====== DATA SECTION ======
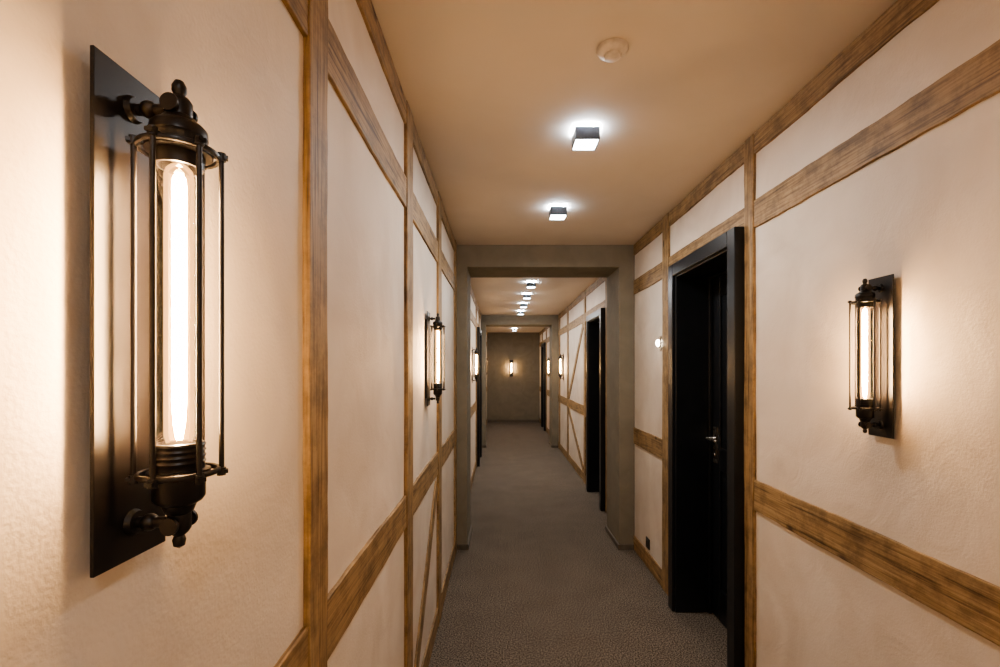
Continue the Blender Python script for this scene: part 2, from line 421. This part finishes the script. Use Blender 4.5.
# smoke detector
bm = bmesh.new()
lathe(bm, [(0, -.034), (.022, -.034), (.026, -.031), (.028, -.024), (.036, -.021), (.046, -.016), (.05, -.008), (.05, -.0005), (0, -.0005)], 0, 0, 40)
for i in range(10):
    a = 2*math.pi*i/10
    box(bm, (0.027*math.cos(a)-.002, 0.027*math.sin(a)-.002, -.03), (0.027*math.cos(a)+.002, 0.027*math.sin(a)+.002, -.018))
o = obj("smoke_detector", tomesh(bm, "smoke_detector", M_WH, True)); o.location = (0.372, 1.56, H)

# socket on right wall
e = empty("wall_socket", (XR, 3.66, 0.19))
bm = bmesh.new(); box(bm, (-0.009, -0.04, -0.04), (-0.0005, 0.04, 0.04)); obj("plate", tomesh(bm, "plate", M_BX), e, 0.003)
bm = bmesh.new(); torus(bm, 0, 0, 0, 0.02, 0.003)
bmesh.ops.rotate(bm, verts=bm.verts, cent=(0, 0, 0), matrix=Matrix.Rotation(math.pi/2, 3, 'Y')); bmesh.ops.translate(bm, verts=bm.verts, vec=(-0.009, 0, 0))
obj("ring", tomesh(bm, "ring", M_BX, True), e)
# small wall spot
e = empty("wall_spotlight", (XR, 3.37, 1.725))
bm = bmesh.new(); cyl(bm, (-0.0005, 0, 0), (-0.010, 0, 0), 0.052, 0.050, 28); cyl(bm, (-0.010, 0, 0), (-0.02, 0, 0), 0.03, 0.026, 24)
obj("body", tomesh(bm, "body", M_ST, True), e)
bm = bmesh.new(); ball(bm, (-0.018, 0, 0), 0.026, (0.7, 1, 1)); obj("lens", tomesh(bm, "lens", M_SPOT, True), e)

# ------------------------------------------------------------ world + camera
w = bpy.data.worlds.new("World"); S.world = w; w.use_nodes = True
w.node_tree.nodes["Background"].inputs[0].default_value = (0.02, 0.02, 0.02, 1)
S.view_settings.exposure = 0.92
try: S.view_settings.look = 'AgX - Medium High Contrast'
except Exception: pass
cd = bpy.data.cameras.new("Camera"); cam = bpy.data.objects.new("Camera", cd); COL.objects.link(cam)
cam.location = (0, 0, CAMZ); cam.rotation_euler = (math.radians(90), 0, 0)
cd.sensor_width = 36; cd.lens = 17.0; cd.shift_y = 0.0355; cd.clip_start = 0.02
S.camera = cam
======
→ **EXERCISE BRIEF**
Reproduce the material above from its first line through the line containing "(0.372, 1.56, H)", both ends included, and skip every picture.

→ **COMPLETE OUTPUT**
Continue the Blender Python script for this scene: part 2, from line 421. This part finishes the script. Use Blender 4.5.
# smoke detector
bm = bmesh.new()
lathe(bm, [(0, -.034), (.022, -.034), (.026, -.031), (.028, -.024), (.036, -.021), (.046, -.016), (.05, -.008), (.05, -.0005), (0, -.0005)], 0, 0, 40)
for i in range(10):
    a = 2*math.pi*i/10
    box(bm, (0.027*math.cos(a)-.002, 0.027*math.sin(a)-.002, -.03), (0.027*math.cos(a)+.002, 0.027*math.sin(a)+.002, -.018))
o = obj("smoke_detector", tomesh(bm, "smoke_detector", M_WH, True)); o.location = (0.372, 1.56, H)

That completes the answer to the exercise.